Chuva de estrelas

A porção de comida é quase sempre tão reduzida que não parece destinar-se a pessoas que gostam de comer mas sim a pessoas enjoadas da comida.

ATÉ HÁ UNS anos, o Guia Michelin não queria nada com Portugal. Os restaurantes estrelados eram dois ou três, para as bandas de Almansil, no Algarve, parece que geridos por estrangeiros, com chefs estrangeiros e frequentados sobretudo por estrangeiros.

Mas de repente a história inverteu-     -se. Portugal surge hoje como grande açambarcador de estrelas Michelin, com José Avillez, primeiro, e Henrique Sá Pessoa, agora, a surgirem como vedetas. A lista de restaurantes estrelados já vai em 26 nomes, 20 com uma estrela e 6 com duas, e Lisboa acolheu este ano a respetiva gala.

DEVO DIZER que as minhas experiências em restaurantes com estrelas Michelin não foram boas – como já um dia escrevi. Num deles ia morrendo asfixiado com um fígado de pato entalado na garganta. Aquilo vinha dentro de uma suposta canja que parecia água choca – e eu achei que o caldo era tão mau que o ‘segredo’ do petisco só podia estar na víscera. Meti-a na boca, mas a pele era tão dura que não a consegui mastigar. Decidi então engoli-la inteira – e foi aí que estive à beira da asfixia.

Doutra vez pedi um borrego assado no forno e veio uma espécie de pudim flan, feito com carne de borrego desfiada, enfeitado em cima com um bocadinho de borrego em sangue e um pé de hortelã. Um fiasco.

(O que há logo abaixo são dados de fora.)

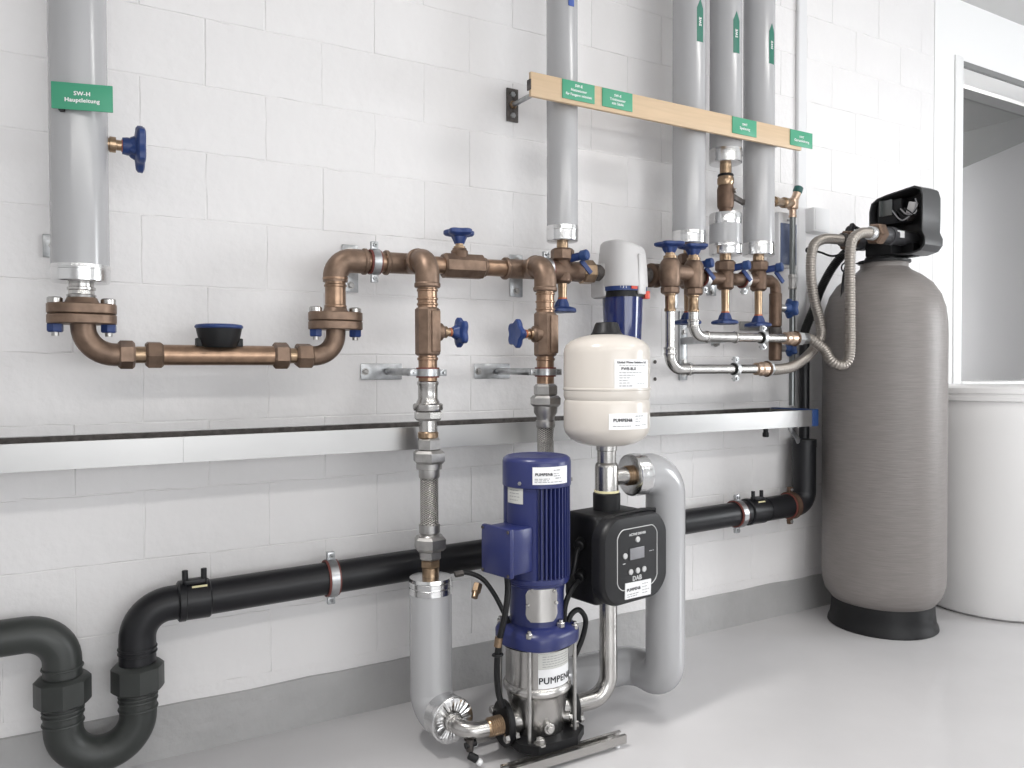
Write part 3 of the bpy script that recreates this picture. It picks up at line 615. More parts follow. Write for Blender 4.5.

Num terceiro restaurante pedi um caldo verde, que estava normal, e disseram-me que o chouriço vinha à parte. Pensei que era um chouriço especial, e que faziam questão de o isolar para o cliente o apreciar melhor. Qual não é o meu espanto quando vejo a empregada aproximar-se com um vaporizador em riste, tipo borrifador de roupa, apontar ao caldo verde, premir o gatilho e soltar um esguicho de vapor. O chouriço era aquilo…

OUTRO HÁBITO que existe nestes restaurantes é oferecerem como entrada um consomé. O empregado vem junto da mesa e explica, em nome do chef, do que se trata. Está uns longos momentos a dizer que o caldo tem isto, e mais isto, este e aquele ingrediente – e quando o coloca na mesa trata-se de um copinho do tamanho de um dedal. E nós ficamos a pensar se o empregado estava a falar a sério ou se esteve a brincar connosco ao recitar aquela ladainha… 

De resto, nestes restaurantes de nouvelle cuisine, temos várias vezes a sensação de que estão a fazer-nos de parvos. Vem um prato enorme com dois pedacinhos de comida no meio. E nós interrogamo-nos: para que serve este prato tão grande? Para tornar mais evidente que a comida é escassa?

A porção de comida é quase sempre tão reduzida que não parece destinar-se a pessoas que gostam de comer mas sim a pessoas enjoadas da comida. A pessoas que, por viverem na abastança, já não gostam de comer e apenas debicam no prato.

NESTAS OCASIÕES lembro-me sempre de uma célebre cena de A Cidade e as Serras em que, numa festa parisiense, de gente finíssima, as pessoas estão à espera de um peixe assado requintadíssimo que vem da cozinha para a sala por um elevador interno – mas o elevador encrava e fica a meio da viagem. Apesar de múltiplos esforços, ninguém consegue trazer o peixe para cima. E acabam todos por passar fome. No fim do romance, o protagonista – que nesse ambiente parisiense tinha ficado empanturrado de civilização e já enjoava a comida – voltou para Portugal onde reencontrou o gosto pela vida… e por um bom prato de genuína comida portuguesa.

De facto, quem gosta  de comer, depois de ir a um desses restaurantes de nouvelle cuisine, pensa à saída: e agora onde vou jantar?

CERTA OCASIÃO, organizei num jornal um inquérito onde perguntava a pessoas ilustres qual era o seu restaurante preferido. Um conhecido escritor respondeu: «O Valério». Informei-me sobre o mesmo: tratava-se de um pequeno restaurante na rua Saraiva de Carvalho. E o escritor gostava de lá comer porque era em frente de sua casa, era bem tratado e a comida era simples e bem confecionada.

Penso que é disto que a maioria das pessoas gosta: comida simples e bem confecionada. A um restaurante estrelado pode ir-se por curiosidade, por presunção ou por ostentação – mas não pelo prazer da mesa.